The Historic World-Ending Blizzard of the Century ending up being a pretty run-of-the-mill snowstorm here, albeit an exceptionally booze-filled one. Even weathermen are apologizing for inciting riots at Trader Joe's. So how were we led so astray? And why doesn't anyone like kale?

Gothamist weather guru Joe Schumacher has provided us with some insight as to how the National Weather Service got the local forecast so wrong:

Generally snowfall amounts for a nor'easter have a whale-shaped pattern, if you draw a profile of a whale facing to the left. To the west of the storm there is almost no snow. Moving east the snowfall rapidly increases to a peak at the top of the whale's head. The snow then gradually diminishes off to the east end of the storm's path. For a lot of snow to fall on the city, the path of a nor'easter has to fall within a narrow geographic range.

Too far to the east and the city is out ahead of the whale and gets no snow. Too far to the west and the storm runs into a different problem—too much warm air and the snow changes to rain. In hindsight I should have included that caveat yesterday, but it looked to everyone like the storm would be perfectly place to produce a lot of snow. In addition to the placement, this was/is an unusually powerful nor'easter (Nantucket has had at least one >60 mph wind gust every hour for the last 11 hours), so everything was in place for record-breaking snows.
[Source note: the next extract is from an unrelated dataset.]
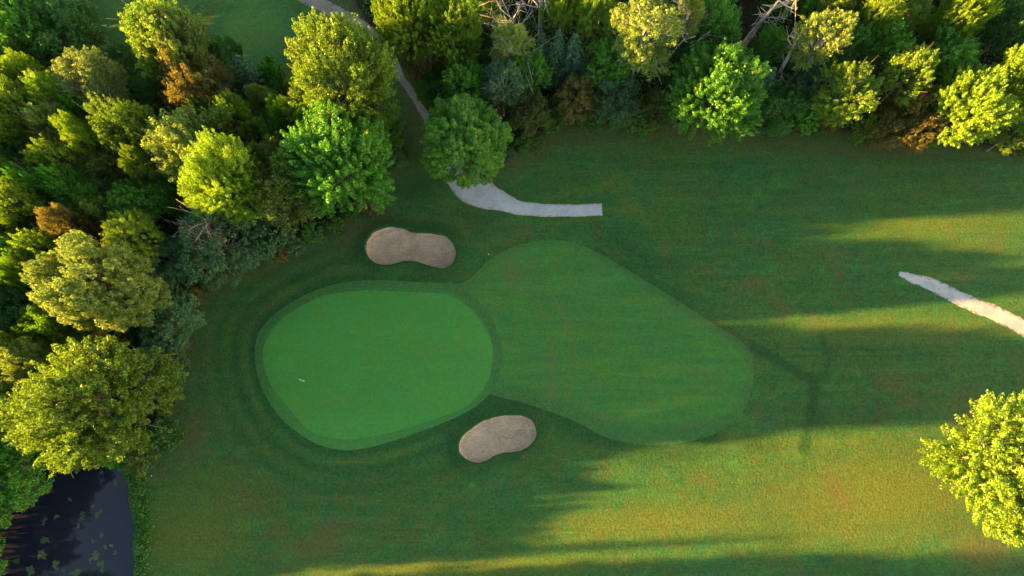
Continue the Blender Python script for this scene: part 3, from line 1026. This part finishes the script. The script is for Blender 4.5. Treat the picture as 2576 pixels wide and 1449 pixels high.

The problem is that the storm moved 50-75 miles further east than most people predicted. Eric Holthaus is saying the NWS was wrong because they relied more on the European Center for Medium Range Weather Forecasting (ECMWF) model than their own Global Forecast System (GFS) model. The ECMWF has the reputation for being the better model (it is what predicted Sandy's path way before any other model), but a new and improved GFS went operational just a couple of weeks ago and it better predicted the storm path and intensity.

It looks like the Weather Channel put more weight on the GFS as their snowfall predictions were much closer to what actually happened, but I have no way of verifying that assumption.

So, it's not really that the world's weather-people are under the thumb of Big Bread & Milk, but the National Weather Service meteorologists have to consider worst case scenarios. After all, if you don't triple-check that the toaster was unplugged before leaving the apartment, it's possible that the electrical outlet will short-circuit and burn down the building. Probably not, but maybe. And if we'd actually gotten clobbered, people would be pretty pissed they didn't stock up on more Fireball.

Of course, the last time a storm was this overhyped, naysayers complained that they'd never trust dire forecasts again. And then we got hit with Hurricane Sandy. It's still a good idea to unplug the toaster.